Concentrate to succeed

Concentrate to succeed
Nicholas Mockett, of corporate finance house Moorgate Capital, discusses the drivers for merger and acquisition activity in the packaging market
 
The industrial economics behind merger and acquisition (M&A) activity in the packaging market is primarily driven by the sector’s concentration level, with lower levels offering a bigger opportunity to buy and sell.
 
Five Forces
The package printing and converting industries are less concentrated than the suppliers and buyers that sandwich them and, by applying some Porter’s Five Forces mentality, you see that its relative power in the supply chain is weak.
 
Porter’s Five Forces is an analysis and strategic development model that uses a framework featuring five elements that influence an industry’s profitability and competitive intensity. The five forces are rivalry, the threat of substitutes and new entrants to the market, and supplier and buyer power.
 
As such, the high level of concentration and consolidation in those markets that supply package printing and converting businesses, and their customers, puts pressure on such packaging producing companies.
 
M&A and consolidation in an industry, such as those producing packaging, can help address this balance of power.
 
Additional drivers
There are other reasons for M&A activity, including a company growing its geographic footprint, extending technical know-how, acquiring complementary products or clientele, entering new segments or niches, and defending an existing position in the face of potential competition.
 
Furthermore, the availability of debt and equity drives M&A, and there are private equity funds with money to deploy.
 
Most segments of the packaging industry have very low industry concentration levels compared with other similar industries. The exceptions are glass and metal, which are more concentrated, probably reflecting the maturity of the product and the capital intensiveness of the process.
 
These types of product tend not to be heavily printed and form part of the label market supply chain, whereas flexible and fiber-based packaging are more integrated with print.
 
Selling and buying
The reasons for a company being put up for sale are varied.
 
From time to time, the shareholders of a business decide to sell.
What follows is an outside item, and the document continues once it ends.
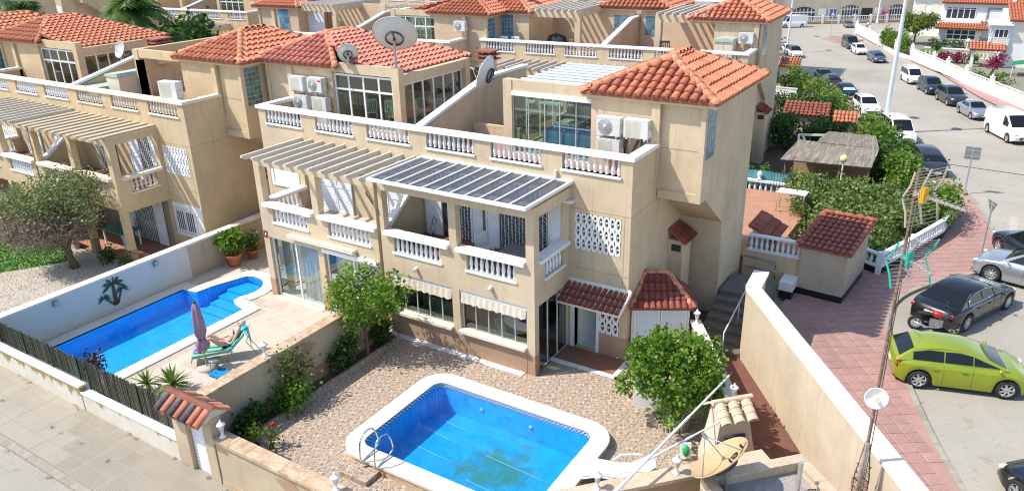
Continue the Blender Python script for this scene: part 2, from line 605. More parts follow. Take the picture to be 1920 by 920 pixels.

This may be a family which has built up a packaging empire where the next generation does not plan to continue, or it may be a financial sponsor or private equity house which has held a packaging asset for a period of time.
 
It may even be a multinational company that has seen its strategy evolve and a subsidiary become a non-core asset.
 
Ways to sell
Typically, these vendors will appoint an investment bank to identify the right home, often, but not always, the one willing to pay the highest price.
 
Many investment banks will adopt a scatter gun approach, where a bank puts together a document and broadcasts it to dozens of parties. In some case, this can result in the rationale for discussing the potential business combination being tenuous.
 
The suggested benefit of this approach is that the bank can tell the vendors that the company has been widely marketed and that the price received is market price. The risk is that the company becomes soiled goods. It’s likely many competitors will have seen its trade secrets and it’s also likely that customers and suppliers will have heard the gossip about the mooted sale and become nervous.
 
This can result in a price chip, or loss of value. It’s also hugely embarrassing if the deal doesn’t actually happen.
 
An alternative investment bank approach will capitalise on deep knowledge of the strategic value drivers for the industry players or buyer population and run a tight confidential process where the strategic fit is articulated to a select few to make it a compelling deal.
 
Those looking to find buyers or sellers should choose carefully which approach to adopt. Bankers who know an industry intimately, particularly over a period of years, are more likely to have the contacts and knowledge to originate the much coveted “off-market”, exclusive deals, bringing the most compatible parties together, and negotiate the complexities of the deal without becoming distracted by “non issues” for packaging companies, which may be relevant in other industries.